If the NFL is going to survive in its current state, it’s going to need to shuffle players out of the league faster than it currently does. The problem is that being a football player is a life-consuming endeavor, meaning that the players to whom this would apply need to maximize their playing time to earn a lifetime’s worth of wages. That’s the ballgame. Roger Goodell has overseen an incredible run of success, even by the NFL’s standards, especially when it comes to Super Bowls, which have been almost uniformly great since he took over. If he can figure out how to save the league from itself, it will blow away any other successes. The solutions that come to mind will all probably be implemented in some way: Stricter concussion testing and prohibitions, maximum age limits, increased health benefits, better public outreach. All of these things are going to happen. It’s just a matter of when they do.

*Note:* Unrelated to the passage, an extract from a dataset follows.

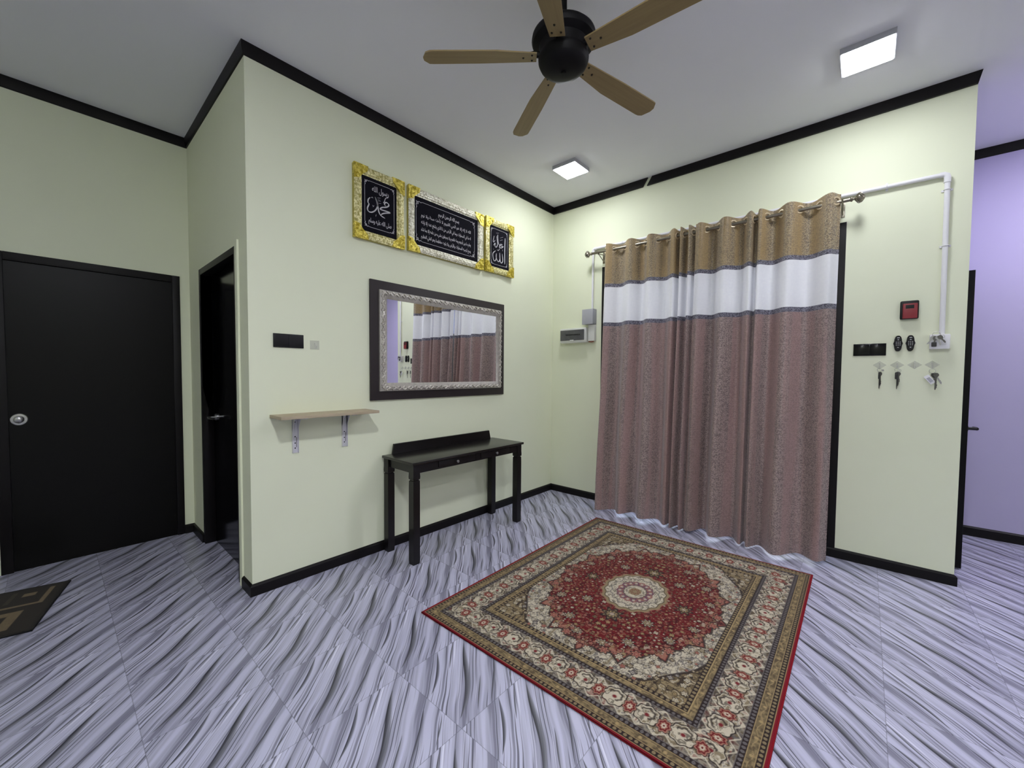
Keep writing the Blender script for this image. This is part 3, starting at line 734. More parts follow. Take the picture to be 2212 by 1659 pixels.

I want to be on the front lines of this fight, and to make it happen quicker. But for me the NFL is still about me, and not about them. That’s cowardly, but it’s true. I’d be willing to pay more for the NFL to underwrite better treatment of players, and the endgame is that’s probably what’s going to happen. Why shouldn’t it be the billionaire owners of teams? It should be, but it won’t be, at least not exclusively. We know that, because it never is. It will fall on the fans to foot the bill for what we have wrought, and we will pay it. It’s an addiction, and if you don’t believe that just jacking the prices will work, see Bloomberg vs. New York City on the issue of cigarettes. The difference is that there’s no outlet from which to pilfer cheap NFL like there is smokes. You can’t outsource the Patriots. The injury issue aside, the NFL is an extremely progressive game, as Chuck Klosterman correctly argued a few years ago, and is 100 percent Made in America. The NFL flips this on its head by effectively advertising that it is America, and on the concussion issue it could hardly bear a stronger resemblance to the military with respect to injured soldiers. The main difference is that one political party wants to strip the government of basically all revenue to do anything to help anyone, including injured soldiers, while everyone is willing to pay more for the NFL, even if they don’t know it yet. In the end, it will be about money. It always is, always was, and always will be. The language of Tony Dorsett of which Coates speaks was always backed by the dollar, and it will continue to be, and he and I and everyone else will likely pay to keep the language alive. It’s the beauty of sports and life, and the horror of them, that we’ll be able to live with these contradictions, and that we’ve been able to do so for so long.